The listing below should be printed exactly, every line of it. Skip the pictures.

--- begin DATA ---

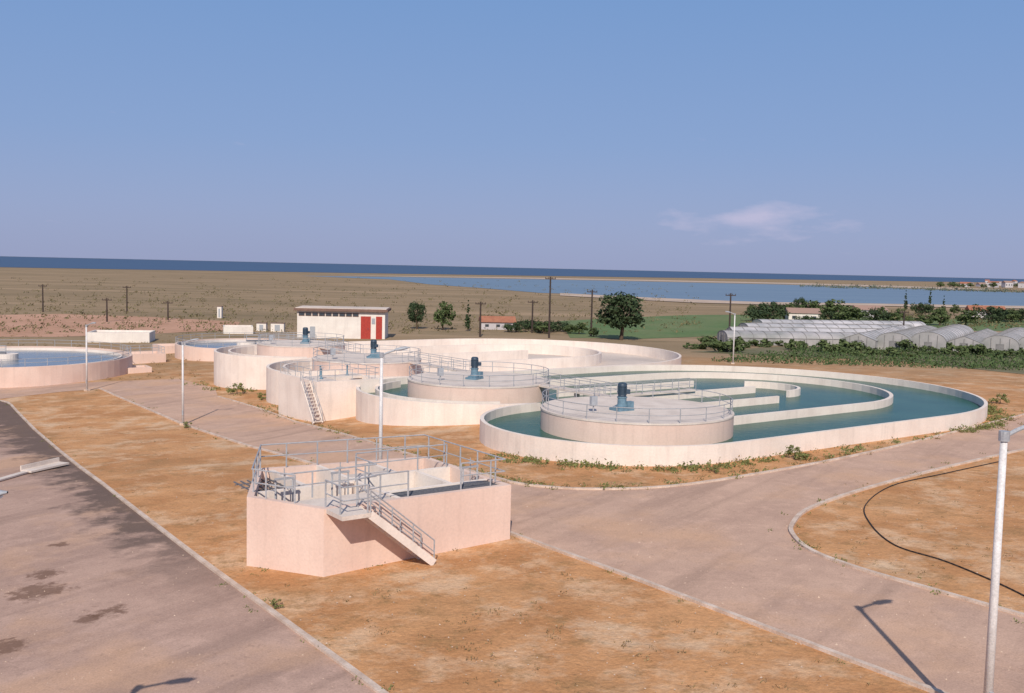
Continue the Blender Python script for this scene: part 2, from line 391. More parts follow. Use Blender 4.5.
# ------------------------------------------------------------------ oxidation tanks
O = Vector((6.4, 59.2, 0)); W = 10.7
def uv(a, b, z=0.): p = O+U*a+V*b; return Vector((p.x, p.y, z))
def arc(cu, cv, r, a0, a1, n):
    return [uv(cu+r*math.cos(R(a0+(a1-a0)*i/n)), cv+r*math.sin(R(a0+(a1-a0)*i/n))) for i in range(n+1)]
RIM = 1.25; T = .30
def dn(p): return [(q.x, q.y) for q in p]
base = lambda x, y: g(x, y)-.3
cA = 36.8; WL = .56
pathA = [uv(a, 0) for a in (10.8, 20, 30)]+arc(cA, 2*W, 2*W, -90, 90, 44)+[uv(28, 4*W), uv(18, 4*W)]+arc(11.3, 3*W, W, 90, 266, 26)+arc(10.5, W, W, 94, 268, 26)
tA = thing('oxidation_tank', uv(-1, 0, 0), 'large pale concrete tank nearest the road, holding green water between curved walls', 'water tank')
MB().wall(dn(pathA), T, base, RIM, True).build('outer_wall', m_conc, tA)
rg_ = 13.2
MB().wall(dn([uv(17.3, 2*W-rg_)]+[uv(28, 2*W-rg_)]+arc(cA+.3, 2*W, rg_, -90, 90, 28)+[uv(28, 2*W+rg_), uv(18.2, 2*W+rg_)]), .34, .2, RIM-.02).build('guide_wall', m_conc, tA)
MB().wall(dn([uv(11.3, 2*W), uv(20, 2*W), uv(cA+1, 2*W)]), .36, .2, RIM-.04).build('divider_wall', m_conc, tA)
MB().wall(dn(arc(cA+1.5, 2*W, 4.0, -95, 60, 12)), .30, .2, RIM-.01).build('turning_vane', m_conc, tA)
MB().wall(dn([uv(19, 1.42*W), uv(cA-3, 1.42*W)]), .28, .2, RIM-.05).build('baffle_wall', m_conc, tA)
MB().wall(dn([uv(17.8, 2.6*W), uv(cA-1, 2.6*W)]), .30, .2, RIM-.06).build('baffle_wall', m_conc, tA)
bw = MB(); bw.v = [Vector((p.x, p.y, WL)) for p in pathA]; bw.f = [tuple(range(len(pathA)))]
tag(bw.build('water', m_water), kind='structure')
cB = 41.0; v0 = 4*W+.45
pathB = [uv(a, v0) for a in (12, 20, 30)]+arc(cB, v0+2*W, 2*W, -90, 90, 44)+[uv(28, v0+4*W)]+arc(13.5, v0+3*W, W, 90, 262, 26)+arc(11.7, v0+W, W, 96, 268, 26)
tB = thing('oxidation_tank', uv(-1, v0, 0), 'empty pale concrete tank behind the green water tank, with one wide rounded end', 'water tank')
MB().wall(dn(pathB), T, base, RIM, True).build('outer_wall', m_conc, tB)
MB().wall(dn([uv(18.5, v0+W)]+arc(cB, v0+2*W, W, -90, 90, 26)+[uv(22, v0+3*W)]), .36, -.5, RIM-.02).build('guide_wall', m_conc, tB)
MB().wall(dn([uv(12, v0+2*W), uv(20, v0+2*W), uv(cB+1, v0+2*W)]), .36, -.5, RIM-.04).build('divider_wall', m_conc, tB)
bw = MB(); bw.v = [Vector((p.x, p.y, -.12)) for p in pathB]; bw.f = [tuple(range(len(pathB)))]
bw.build('tank_floor', m_dry, tB)
# inner curved walls of the rounded ends
for (cu, cv, par) in ((11.3, 3*W, tA), (11.7, v0+W, tB), (13.5, v0+3*W, tB)):
    MB().wall(dn(arc(cu, cv, W-1.7, 110, 250, 16)), .25, -.6 if par is tB else .2, RIM-.03).build('inner_launder_wall', m_conc, par)
decks = [(11.2, W-.5, 'nearest round concrete platform with railing, in the front tank beside the road'), (11.6, 3*W-.3, 'second round concrete platform from the road, in the left part of the green water tank'),
         (11.7, v0+W, 'third round concrete platform from the road, in the empty tank'), (13.5, v0+3*W, 'farthest round concrete platform, in front of the flat roofed building')]
DZ = 2.15
drives = ['dark blue grey vertical motor on the nearest round platform', 'dark blue grey vertical motor on the second round platform from the road', 'dark blue grey vertical motor on the third round platform from the road', 'small motor on the farthest round platform near the flat roofed building']
for i, (a, bb, lab) in enumerate(decks):
    c = uv(a, bb, 0); r = (7.2, 6.6, 6.0, 5.6)[i]
    t = thing('aerator_platform', c, lab, 'platform', 'round platforms carrying motors')
    MB().lathe(c, [(r-.04, -1.2), (r-.04, DZ-.12)], 56).build('drum_wall', m_pink, t, True)
    MB().lathe(c, [(r-.04, DZ-.12), (r, DZ-.12), (r, DZ), (.001, DZ)], 56).build('deck_slab', m_deck, t)
    ring = [c+Vector((math.cos(k*math.pi/24)*(r-.15), math.sin(k*math.pi/24)*(r-.15), DZ)) for k in range(48)]
    railing(t, ring, 1.0, 2.2, True, .03)
    off = Vector(((-1.2,-1.,DZ), (-.4,-.4,DZ), (.7,0,DZ), (.5,0,DZ))[i])
    if i == 0:
        d = thing('aerator_motor', c+off, drives[0], 'motor', 'motors on the round platforms')
        p = d.location
        b = MB(); b.box(p+Vector((0,0,.09)), (1.5,1.1,.18), .6); b.box(p+Vector((0,0,.23)), (1.1,.8,.12), .6); b.box(p+Vector((.55,.0,.42)), (.55,.4,.5), .6)
        b.build('base_frame', m_blue, d)
        b = MB().lathe(p, [(.001,.28),(.42,.28),(.42,.38),(.34,.45),(.33,.9),(.38,.94),(.38,1.02),(.001,1.02)], 20)
        b.build('gearbox', m_blue, d)
        b = MB().lathe(p, [(.001,1.02),(.31,1.02),(.31,1.1),(.29,1.15),(.29,1.8),(.001,1.8)], 20)
        for k in range(16): q = k*math.pi/8; b.box(p+Vector((math.cos(q)*.31, math.sin(q)*.31, 1.48)), (.08,.02,.62), q)
        b.build('motor_body', m_dark, d)
        MB().lathe(p, [(.34,1.78),(.34,1.95),(.24,2.05),(.001,2.07)], 20).build('fan_cover', m_dark, d, True)
        MB().box(p+Vector((.42,-.1,1.4)), (.3,.28,.32)).build('terminal_box', m_dark, d)
        d0 = d
    else:
        d = copy_tree(d0); d.location = c+off; d['label'] = drives[i]
        d.rotation_euler.z = (0, .5, -.4, 1.)[i]
    q = c+Vector((-3.4, -2.2, DZ)); k = thing('control_box', q, ['grey control box on the nearest round platform','grey control box on the second round platform from the road','grey control box on the third round platform from the road','grey control box on the farthest round platform'][i], 'control box', 'control boxes on the round platforms')
    MB().box(q+Vector((0,0,.8)), (.5,.3,.7), .5).build('box_body', m_head, k)
    MB().tube(q, q+Vector((0,0,.5)), .05).build('stand', m_rail, k)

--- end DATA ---

_FULL OUTPUT_
Continue the Blender Python script for this scene: part 2, from line 391. More parts follow. Use Blender 4.5.
# ------------------------------------------------------------------ oxidation tanks
O = Vector((6.4, 59.2, 0)); W = 10.7
def uv(a, b, z=0.): p = O+U*a+V*b; return Vector((p.x, p.y, z))
def arc(cu, cv, r, a0, a1, n):
    return [uv(cu+r*math.cos(R(a0+(a1-a0)*i/n)), cv+r*math.sin(R(a0+(a1-a0)*i/n))) for i in range(n+1)]
RIM = 1.25; T = .30
def dn(p): return [(q.x, q.y) for q in p]
base = lambda x, y: g(x, y)-.3
cA = 36.8; WL = .56
pathA = [uv(a, 0) for a in (10.8, 20, 30)]+arc(cA, 2*W, 2*W, -90, 90, 44)+[uv(28, 4*W), uv(18, 4*W)]+arc(11.3, 3*W, W, 90, 266, 26)+arc(10.5, W, W, 94, 268, 26)
tA = thing('oxidation_tank', uv(-1, 0, 0), 'large pale concrete tank nearest the road, holding green water between curved walls', 'water tank')
MB().wall(dn(pathA), T, base, RIM, True).build('outer_wall', m_conc, tA)
rg_ = 13.2
MB().wall(dn([uv(17.3, 2*W-rg_)]+[uv(28, 2*W-rg_)]+arc(cA+.3, 2*W, rg_, -90, 90, 28)+[uv(28, 2*W+rg_), uv(18.2, 2*W+rg_)]), .34, .2, RIM-.02).build('guide_wall', m_conc, tA)
MB().wall(dn([uv(11.3, 2*W), uv(20, 2*W), uv(cA+1, 2*W)]), .36, .2, RIM-.04).build('divider_wall', m_conc, tA)
MB().wall(dn(arc(cA+1.5, 2*W, 4.0, -95, 60, 12)), .30, .2, RIM-.01).build('turning_vane', m_conc, tA)
MB().wall(dn([uv(19, 1.42*W), uv(cA-3, 1.42*W)]), .28, .2, RIM-.05).build('baffle_wall', m_conc, tA)
MB().wall(dn([uv(17.8, 2.6*W), uv(cA-1, 2.6*W)]), .30, .2, RIM-.06).build('baffle_wall', m_conc, tA)
bw = MB(); bw.v = [Vector((p.x, p.y, WL)) for p in pathA]; bw.f = [tuple(range(len(pathA)))]
tag(bw.build('water', m_water), kind='structure')
cB = 41.0; v0 = 4*W+.45
pathB = [uv(a, v0) for a in (12, 20, 30)]+arc(cB, v0+2*W, 2*W, -90, 90, 44)+[uv(28, v0+4*W)]+arc(13.5, v0+3*W, W, 90, 262, 26)+arc(11.7, v0+W, W, 96, 268, 26)
tB = thing('oxidation_tank', uv(-1, v0, 0), 'empty pale concrete tank behind the green water tank, with one wide rounded end', 'water tank')
MB().wall(dn(pathB), T, base, RIM, True).build('outer_wall', m_conc, tB)
MB().wall(dn([uv(18.5, v0+W)]+arc(cB, v0+2*W, W, -90, 90, 26)+[uv(22, v0+3*W)]), .36, -.5, RIM-.02).build('guide_wall', m_conc, tB)
MB().wall(dn([uv(12, v0+2*W), uv(20, v0+2*W), uv(cB+1, v0+2*W)]), .36, -.5, RIM-.04).build('divider_wall', m_conc, tB)
bw = MB(); bw.v = [Vector((p.x, p.y, -.12)) for p in pathB]; bw.f = [tuple(range(len(pathB)))]
bw.build('tank_floor', m_dry, tB)
# inner curved walls of the rounded ends
for (cu, cv, par) in ((11.3, 3*W, tA), (11.7, v0+W, tB), (13.5, v0+3*W, tB)):
    MB().wall(dn(arc(cu, cv, W-1.7, 110, 250, 16)), .25, -.6 if par is tB else .2, RIM-.03).build('inner_launder_wall', m_conc, par)
decks = [(11.2, W-.5, 'nearest round concrete platform with railing, in the front tank beside the road'), (11.6, 3*W-.3, 'second round concrete platform from the road, in the left part of the green water tank'),
         (11.7, v0+W, 'third round concrete platform from the road, in the empty tank'), (13.5, v0+3*W, 'farthest round concrete platform, in front of the flat roofed building')]
DZ = 2.15
drives = ['dark blue grey vertical motor on the nearest round platform', 'dark blue grey vertical motor on the second round platform from the road', 'dark blue grey vertical motor on the third round platform from the road', 'small motor on the farthest round platform near the flat roofed building']
for i, (a, bb, lab) in enumerate(decks):
    c = uv(a, bb, 0); r = (7.2, 6.6, 6.0, 5.6)[i]
    t = thing('aerator_platform', c, lab, 'platform', 'round platforms carrying motors')
    MB().lathe(c, [(r-.04, -1.2), (r-.04, DZ-.12)], 56).build('drum_wall', m_pink, t, True)
    MB().lathe(c, [(r-.04, DZ-.12), (r, DZ-.12), (r, DZ), (.001, DZ)], 56).build('deck_slab', m_deck, t)
    ring = [c+Vector((math.cos(k*math.pi/24)*(r-.15), math.sin(k*math.pi/24)*(r-.15), DZ)) for k in range(48)]
    railing(t, ring, 1.0, 2.2, True, .03)
    off = Vector(((-1.2,-1.,DZ), (-.4,-.4,DZ), (.7,0,DZ), (.5,0,DZ))[i])
    if i == 0:
        d = thing('aerator_motor', c+off, drives[0], 'motor', 'motors on the round platforms')
        p = d.location
        b = MB(); b.box(p+Vector((0,0,.09)), (1.5,1.1,.18), .6); b.box(p+Vector((0,0,.23)), (1.1,.8,.12), .6); b.box(p+Vector((.55,.0,.42)), (.55,.4,.5), .6)
        b.build('base_frame', m_blue, d)
        b = MB().lathe(p, [(.001,.28),(.42,.28),(.42,.38),(.34,.45),(.33,.9),(.38,.94),(.38,1.02),(.001,1.02)], 20)
        b.build('gearbox', m_blue, d)
        b = MB().lathe(p, [(.001,1.02),(.31,1.02),(.31,1.1),(.29,1.15),(.29,1.8),(.001,1.8)], 20)
        for k in range(16): q = k*math.pi/8; b.box(p+Vector((math.cos(q)*.31, math.sin(q)*.31, 1.48)), (.08,.02,.62), q)
        b.build('motor_body', m_dark, d)
        MB().lathe(p, [(.34,1.78),(.34,1.95),(.24,2.05),(.001,2.07)], 20).build('fan_cover', m_dark, d, True)
        MB().box(p+Vector((.42,-.1,1.4)), (.3,.28,.32)).build('terminal_box', m_dark, d)
        d0 = d
    else:
        d = copy_tree(d0); d.location = c+off; d['label'] = drives[i]
        d.rotation_euler.z = (0, .5, -.4, 1.)[i]
    q = c+Vector((-3.4, -2.2, DZ)); k = thing('control_box', q, ['grey control box on the nearest round platform','grey control box on the second round platform from the road','grey control box on the third round platform from the road','grey control box on the farthest round platform'][i], 'control box', 'control boxes on the round platforms')
    MB().box(q+Vector((0,0,.8)), (.5,.3,.7), .5).build('box_body', m_head, k)
    MB().tube(q, q+Vector((0,0,.5)), .05).build('stand', m_rail, k)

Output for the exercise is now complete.